By: Benjamin Nii Nai Anyetei
Commercial banks across Ghana have started implementing a 5 percent levy on foreign exchange withdrawals, in line with new guidelines issued by the Bank of Ghana (BoG).
The directive applies to foreign currency accounts funded through electronic transfers or cheque deposits. However, accounts credited with direct cash deposits are exempt from the charges.
According to the Central Bank, the measure is part of its revised framework on foreign currency transactions, aimed at tightening oversight of forex flows, discouraging speculative withdrawals, and promoting cash-based deposits.
The new charge is expected to significantly affect importers, exporters, and individuals who rely heavily on international transfers and remittances.
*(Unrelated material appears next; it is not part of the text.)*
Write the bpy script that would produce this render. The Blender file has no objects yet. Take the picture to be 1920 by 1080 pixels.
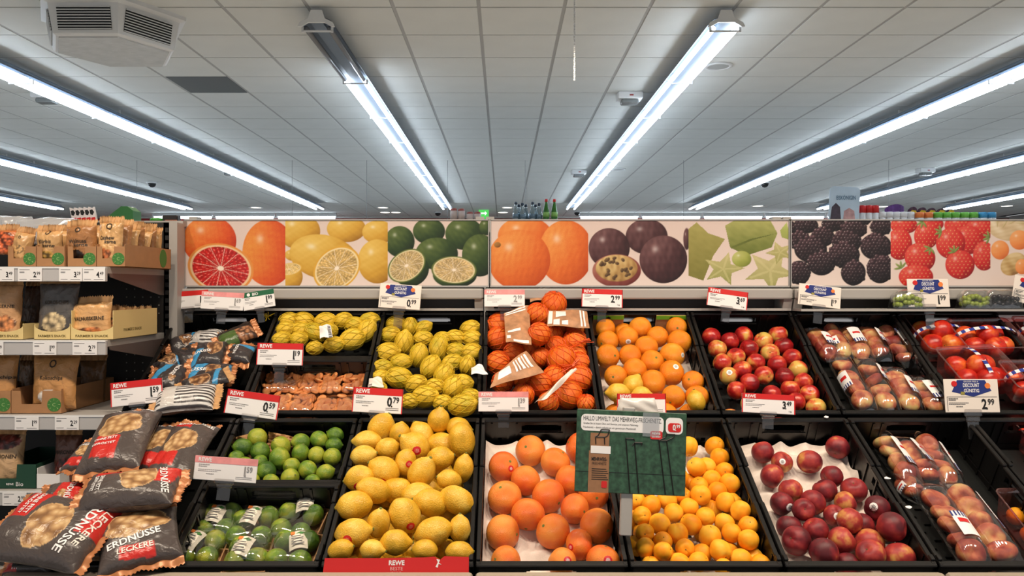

Such account holders often make large withdrawals in foreign currency to support trade and personal obligations.
Under the revised rules, banks are now required to:
Submit a utilisation report to the BoG for every foreign currency withdrawal not funded with physical cash deposits, clearly stating the purpose of the withdrawal.
Declare the intended purpose of importation when applying to bring in foreign currency cash.
Provide a post-importation utilisation report detailing how imported forex funds were deployed.
The BoG emphasized that these measures are part of Ghana’s broader anti-money laundering framework, and align with the revised thresholds on forex holdings: $10,000 for inbound travellers and $50,000 for outbound travellers.
The Importers and Exporters Association of Ghana has already advised its members to shift towards using credit and Visa cards when travelling abroad, instead of carrying large sums of cash, to avoid potential violations of the new rules.
The Central Bank maintains that the reforms are critical to ensuring transparency in Ghana’s forex market and stabilising foreign currency management.